There's no reason that wouldn't get on your nerves for someone to do that, and I am sure now I was trying to escape from the fact that I no longer have any of that paradisical time that lasted for 15 years. But I was so used to doing it, I didn't know that that was part of what I was doing again. And no reason to think you'd not get tired of it, looking at it now. At least I have high standards, though, don't I? I'm sure you'd agree with that. I still feel the same about that.You're exceptional.
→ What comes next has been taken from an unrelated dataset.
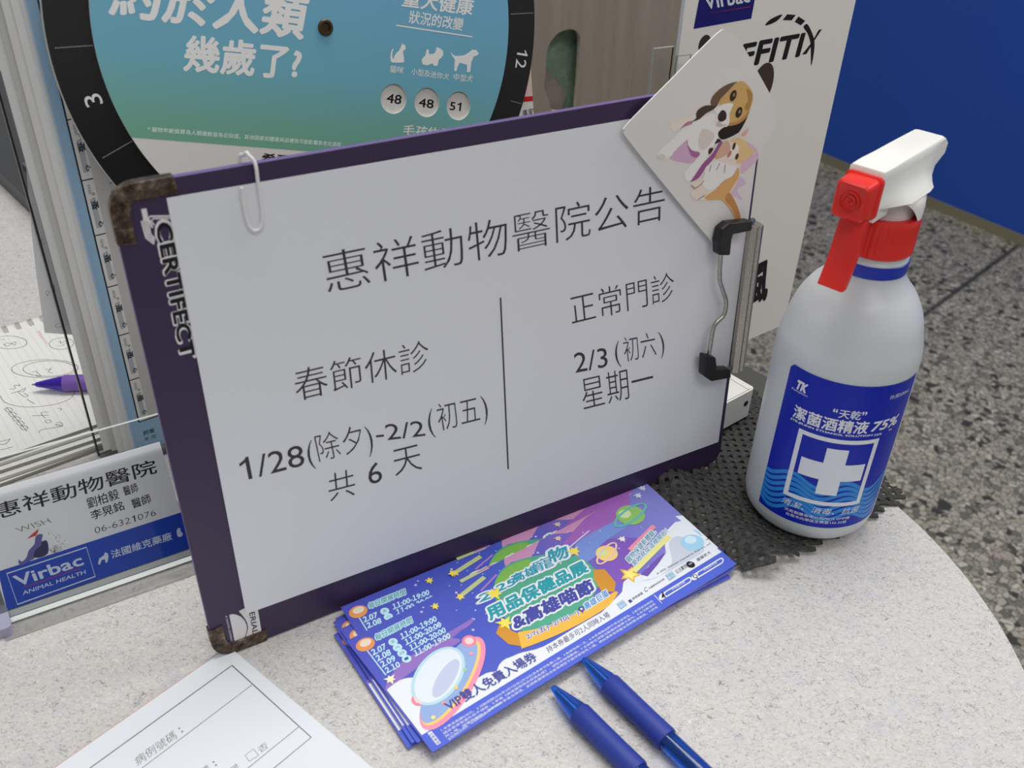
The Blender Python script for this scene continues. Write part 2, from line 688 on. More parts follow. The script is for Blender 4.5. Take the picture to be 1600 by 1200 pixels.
# wire clip on the short side
clipo = MB()
u_a, u_b = 0.2925, 0.3025
v0, v1 = H((1151, 573))[1], H((1180, 349))[1]
prof = [(0.2975, 0.0014), (u_a, 0.0014), (u_a, 0.0042), (u_a + 0.0026, 0.0062), (u_a + 0.0052, 0.0046), (u_a + 0.0064, 0.0058), (u_b - 0.001, 0.0044), (u_b, 0.001), (u_b, -0.004), (0.2975, -0.004)]
clipo.loft([[(x, v, z) for x, z in prof] for v in (v0, v1)], STEEL)
hinge = clipo.build('clip', board, smooth=True, fix=True)
WZ = 0.0075
wire = spline([H(p, WZ) for p in ((1127.5, 372), (1126, 400), (1124.5, 425), (1125, 440), (1130, 456), (1134.5, 472), (1131, 492), (1118.5, 505), (1113, 520), (1107.5, 555), (1105, 572))], 8)
mb = MB()
mb.tube([(x, y, WZ) for x, y in wire], 0.0012, STEEL, 10)
mb.build('clip_wire', hinge, smooth=True)
for pts in (((1119, 397), (1118.5, 376), (1123, 356), (1134, 347), (1172, 343.5), (1171, 358), (1142, 364), (1139.5, 372), (1137, 397.5)),
            ((1098, 553), (1115, 556), (1117, 575), (1138, 574.5), (1139, 588), (1108, 593.5), (1096, 585))):
    mb = MB()
    mb.prism([H(p, 0.008) for p in pts], 0.0045, 0.0105, BLACKP)
    mb.build('clip_grip', hinge, bevel=0.0012, seg=3)
for a, b in (((1172, 350), (1178, 345)), ((1136, 581), (1143, 575))):
    mb = MB()
    mb.tube([(*H(a, 0.006), 0.006), (*H(b, 0.003), 0.002)], 0.0016, STEEL, 8)
    mb.build('clip_pivot', hinge, smooth=True)

# ------------------------------------------------------------------ notice sheet on the clipboard
PZ = 0.0007
c0 = [H(p, PZ) for p in ((384.4, 959.8), (1122.5, 690.6), (1195, 150.5), (260.3, 309.8))]
NP = Plane(BP.world(0, 0, 0), U=BP.U, V=BP.V)
notice = thing('notice_sheet', 'white announcement sheet with black printing, clipped to the purple clipboard', 'notice', NP)
mb = MB()
nx, ny = 24, 16


def paper_z(s, t):
    return PZ + 0.0011 * math.sin(math.pi * min(1, max(0, s))) * (1 - t) ** 3 + 0.0002


grid = []
for j in range(ny + 1):
    for i in range(nx + 1):
        s_, t_ = i / nx, j / ny
        a = Vector(c0[0]) * (1 - s_) + Vector(c0[1]) * s_
        b = Vector(c0[3]) * (1 - s_) + Vector(c0[2]) * s_
        p = a * (1 - t_) + b * t_
        grid.append((p.x, p.y, PZ))
fs = [(j * (nx + 1) + i, j * (nx + 1) + i + 1, (j + 1) * (nx + 1) + i + 1, (j + 1) * (nx + 1) + i) for j in range(ny) for i in range(nx)]
mb.add(grid, fs, WHITE)
mb.add([(x, y, z - 0.0003) for x, y, z in grid], [f[::-1] for f in fs], WHITE)
edge = [i for i in range(nx + 1)] + [j * (nx + 1) + nx for j in range(1, ny + 1)] + [ny * (nx + 1) + i for i in range(nx - 1, -1, -1)] + [j * (nx + 1) for j in range(ny - 1, 0, -1)]
n_ = len(edge)
mb.add([grid[k] for k in edge] + [(grid[k][0], grid[k][1], grid[k][2] - 0.0003) for k in edge], [(i + n_, (i + 1) % n_ + n_, (i + 1) % n_, i) for i in range(n_)], WHITE)
mb.build('paper', notice)
HN = lambda p: H(p, PZ)
NL = PZ + 0.00006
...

Things like this are probably too animal for you ever to have experienced them, even though you talk about 'the joy of having a physical body'. You're not supposed to be what I wanted you to be (although I liked some that are just there already, of course.) And it's true I don't know how far I'd have gone. So you had to do something. That was it, even if you weren't thinking "I'll use this strategy". Anyway, I already told you I don't care if I couldn't do what nobody else could, that's beside the point. But there was no good reason, other than that you could not see them, not to publish those happier posts. Instead, I had to look at the reality here, and I had not wanted to, despite the fact of its often already being very apparent, only to somehow be renewed into fantasy again.

Parisian said...

I see that you have now published them while I was writing this one which is not yet published here. I'm sorry I got so frustrated and got rude.